#### Data rows:
☆ ☆ ☆ ☆ ☆

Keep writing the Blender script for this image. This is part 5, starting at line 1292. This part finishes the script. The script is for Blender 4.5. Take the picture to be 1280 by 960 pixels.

☆ ☆ ☆ ☆ ☆

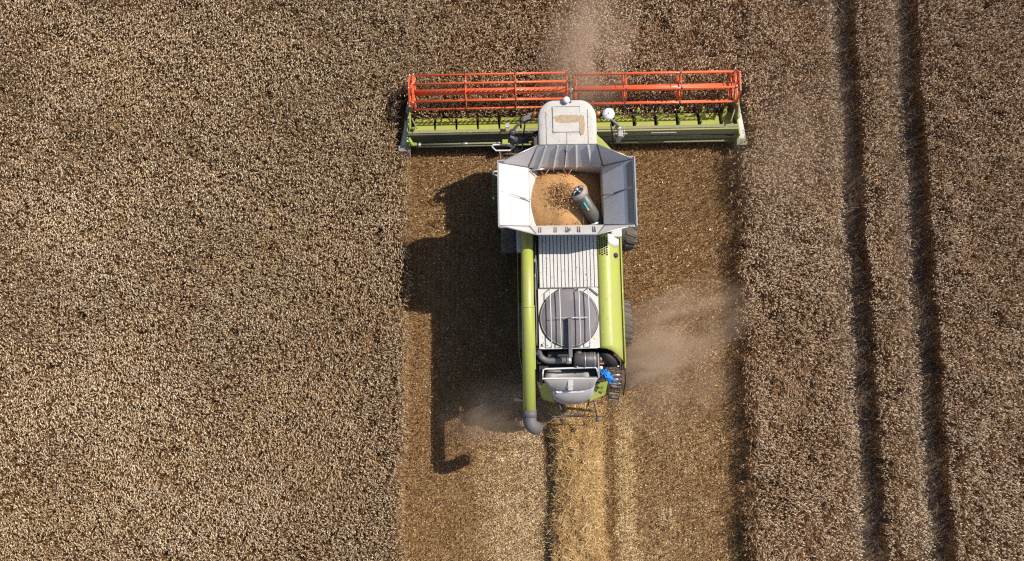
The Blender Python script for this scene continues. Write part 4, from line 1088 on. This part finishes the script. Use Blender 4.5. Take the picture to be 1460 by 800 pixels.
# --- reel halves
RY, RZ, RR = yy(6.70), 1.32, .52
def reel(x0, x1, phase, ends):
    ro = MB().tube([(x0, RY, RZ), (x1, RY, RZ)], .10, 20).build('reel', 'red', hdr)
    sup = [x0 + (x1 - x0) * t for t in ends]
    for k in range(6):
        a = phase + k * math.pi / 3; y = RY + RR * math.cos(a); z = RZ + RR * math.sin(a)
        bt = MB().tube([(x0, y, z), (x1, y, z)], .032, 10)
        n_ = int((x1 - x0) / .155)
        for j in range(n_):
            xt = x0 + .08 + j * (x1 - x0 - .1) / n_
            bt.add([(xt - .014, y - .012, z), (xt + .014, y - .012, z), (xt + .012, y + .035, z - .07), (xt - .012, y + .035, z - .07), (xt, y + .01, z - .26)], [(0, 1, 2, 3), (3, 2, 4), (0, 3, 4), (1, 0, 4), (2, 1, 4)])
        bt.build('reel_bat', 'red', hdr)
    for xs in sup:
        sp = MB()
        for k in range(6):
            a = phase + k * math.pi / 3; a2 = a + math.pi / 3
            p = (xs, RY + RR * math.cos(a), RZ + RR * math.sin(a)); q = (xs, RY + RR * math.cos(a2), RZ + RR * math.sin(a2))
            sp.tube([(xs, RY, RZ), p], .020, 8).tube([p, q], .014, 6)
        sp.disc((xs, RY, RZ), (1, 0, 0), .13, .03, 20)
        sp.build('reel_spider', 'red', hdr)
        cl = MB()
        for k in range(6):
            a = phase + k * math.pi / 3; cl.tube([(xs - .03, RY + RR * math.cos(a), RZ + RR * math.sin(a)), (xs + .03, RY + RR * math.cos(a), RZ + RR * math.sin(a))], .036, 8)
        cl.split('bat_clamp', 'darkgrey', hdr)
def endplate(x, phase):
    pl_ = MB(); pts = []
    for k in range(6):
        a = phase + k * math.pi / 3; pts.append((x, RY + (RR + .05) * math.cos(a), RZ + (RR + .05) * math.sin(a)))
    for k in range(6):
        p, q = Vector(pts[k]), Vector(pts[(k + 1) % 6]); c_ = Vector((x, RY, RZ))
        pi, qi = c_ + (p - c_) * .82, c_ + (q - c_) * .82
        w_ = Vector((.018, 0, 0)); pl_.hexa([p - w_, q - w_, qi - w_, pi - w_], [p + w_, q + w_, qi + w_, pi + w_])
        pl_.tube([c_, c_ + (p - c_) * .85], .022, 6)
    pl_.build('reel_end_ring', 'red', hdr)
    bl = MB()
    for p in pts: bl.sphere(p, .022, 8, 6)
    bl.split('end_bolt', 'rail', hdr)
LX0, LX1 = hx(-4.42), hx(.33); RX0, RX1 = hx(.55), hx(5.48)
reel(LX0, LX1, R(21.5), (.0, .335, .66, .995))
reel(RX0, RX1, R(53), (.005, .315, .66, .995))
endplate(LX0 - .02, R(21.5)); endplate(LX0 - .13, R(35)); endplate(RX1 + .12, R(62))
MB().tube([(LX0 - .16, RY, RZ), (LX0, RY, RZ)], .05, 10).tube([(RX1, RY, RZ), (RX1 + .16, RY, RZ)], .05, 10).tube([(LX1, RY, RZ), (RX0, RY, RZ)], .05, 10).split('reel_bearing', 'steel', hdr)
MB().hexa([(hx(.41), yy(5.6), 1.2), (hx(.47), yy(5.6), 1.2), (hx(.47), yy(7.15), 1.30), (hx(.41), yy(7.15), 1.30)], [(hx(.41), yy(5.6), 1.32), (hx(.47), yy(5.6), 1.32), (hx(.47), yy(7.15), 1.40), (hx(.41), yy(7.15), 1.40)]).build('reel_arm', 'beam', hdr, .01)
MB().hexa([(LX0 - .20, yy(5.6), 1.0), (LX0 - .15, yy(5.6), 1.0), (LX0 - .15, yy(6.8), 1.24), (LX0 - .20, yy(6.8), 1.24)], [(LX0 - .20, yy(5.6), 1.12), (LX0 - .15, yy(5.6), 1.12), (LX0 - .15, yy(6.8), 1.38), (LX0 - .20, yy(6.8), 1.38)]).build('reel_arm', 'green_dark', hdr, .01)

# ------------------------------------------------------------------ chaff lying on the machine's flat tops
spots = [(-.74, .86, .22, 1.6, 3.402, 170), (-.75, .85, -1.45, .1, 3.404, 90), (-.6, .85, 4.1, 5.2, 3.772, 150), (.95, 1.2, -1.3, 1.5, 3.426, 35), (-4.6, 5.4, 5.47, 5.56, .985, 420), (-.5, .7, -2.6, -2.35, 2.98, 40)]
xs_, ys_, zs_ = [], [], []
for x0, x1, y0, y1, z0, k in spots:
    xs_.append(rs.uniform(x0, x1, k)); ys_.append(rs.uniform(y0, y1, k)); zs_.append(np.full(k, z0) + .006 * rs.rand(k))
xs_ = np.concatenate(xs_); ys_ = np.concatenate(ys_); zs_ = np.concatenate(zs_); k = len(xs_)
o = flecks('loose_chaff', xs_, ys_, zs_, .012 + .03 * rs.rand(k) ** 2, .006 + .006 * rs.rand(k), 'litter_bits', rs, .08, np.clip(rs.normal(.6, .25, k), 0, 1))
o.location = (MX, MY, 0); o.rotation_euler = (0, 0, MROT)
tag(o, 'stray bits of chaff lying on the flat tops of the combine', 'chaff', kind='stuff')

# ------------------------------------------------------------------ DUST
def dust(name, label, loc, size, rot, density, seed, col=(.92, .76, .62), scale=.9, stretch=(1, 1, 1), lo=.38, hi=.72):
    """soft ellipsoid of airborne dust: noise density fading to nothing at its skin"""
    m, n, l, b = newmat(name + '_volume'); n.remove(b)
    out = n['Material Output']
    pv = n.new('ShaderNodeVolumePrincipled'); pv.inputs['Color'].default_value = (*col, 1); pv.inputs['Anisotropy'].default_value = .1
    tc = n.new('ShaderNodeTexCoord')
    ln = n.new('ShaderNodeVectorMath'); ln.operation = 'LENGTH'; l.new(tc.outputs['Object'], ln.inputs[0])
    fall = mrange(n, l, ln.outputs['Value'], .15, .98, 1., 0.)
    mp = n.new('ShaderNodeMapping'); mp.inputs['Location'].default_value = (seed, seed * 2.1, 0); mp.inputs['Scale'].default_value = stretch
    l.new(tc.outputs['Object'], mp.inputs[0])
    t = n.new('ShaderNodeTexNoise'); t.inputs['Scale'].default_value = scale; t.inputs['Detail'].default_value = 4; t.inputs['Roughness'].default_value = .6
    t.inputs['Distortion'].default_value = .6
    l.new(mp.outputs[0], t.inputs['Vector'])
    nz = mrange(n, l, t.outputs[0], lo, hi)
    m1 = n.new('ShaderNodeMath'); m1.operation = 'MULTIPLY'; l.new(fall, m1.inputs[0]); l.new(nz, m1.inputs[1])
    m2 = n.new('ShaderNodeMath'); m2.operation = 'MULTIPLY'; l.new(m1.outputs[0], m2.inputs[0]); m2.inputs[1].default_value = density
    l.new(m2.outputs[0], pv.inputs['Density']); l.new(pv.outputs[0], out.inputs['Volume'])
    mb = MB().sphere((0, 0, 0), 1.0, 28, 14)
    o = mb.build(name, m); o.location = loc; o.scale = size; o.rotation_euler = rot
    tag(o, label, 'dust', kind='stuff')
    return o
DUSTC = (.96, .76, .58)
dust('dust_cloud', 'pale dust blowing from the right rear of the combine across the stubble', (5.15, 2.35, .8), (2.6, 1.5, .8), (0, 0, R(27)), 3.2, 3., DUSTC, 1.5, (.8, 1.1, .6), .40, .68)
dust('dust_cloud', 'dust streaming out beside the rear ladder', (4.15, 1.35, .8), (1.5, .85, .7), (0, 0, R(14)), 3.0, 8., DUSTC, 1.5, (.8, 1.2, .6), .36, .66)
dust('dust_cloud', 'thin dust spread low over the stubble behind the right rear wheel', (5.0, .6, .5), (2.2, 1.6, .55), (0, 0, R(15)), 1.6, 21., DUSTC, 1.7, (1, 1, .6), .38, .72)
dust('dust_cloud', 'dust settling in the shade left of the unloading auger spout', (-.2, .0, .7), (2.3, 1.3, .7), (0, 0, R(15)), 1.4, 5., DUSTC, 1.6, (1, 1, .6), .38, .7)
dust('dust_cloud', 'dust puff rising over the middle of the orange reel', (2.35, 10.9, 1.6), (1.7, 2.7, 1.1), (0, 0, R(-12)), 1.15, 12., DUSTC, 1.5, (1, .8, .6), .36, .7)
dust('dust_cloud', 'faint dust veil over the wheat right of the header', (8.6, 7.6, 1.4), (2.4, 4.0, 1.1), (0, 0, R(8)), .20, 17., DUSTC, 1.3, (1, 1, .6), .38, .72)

☆ ☆ ☆ ☆ ☆

#### What the exercise asks:
Find every line in the records above that contains the word "from", and copy each one.

#### Response for this exercise:
The Blender Python script for this scene continues. Write part 4, from line 1088 on. This part finishes the script. Use Blender 4.5. Take the picture to be 1460 by 800 pixels.
dust('dust_cloud', 'pale dust blowing from the right rear of the combine across the stubble', (5.15, 2.35, .8), (2.6, 1.5, .8), (0, 0, R(27)), 3.2, 3., DUSTC, 1.5, (.8, 1.1, .6), .40, .68)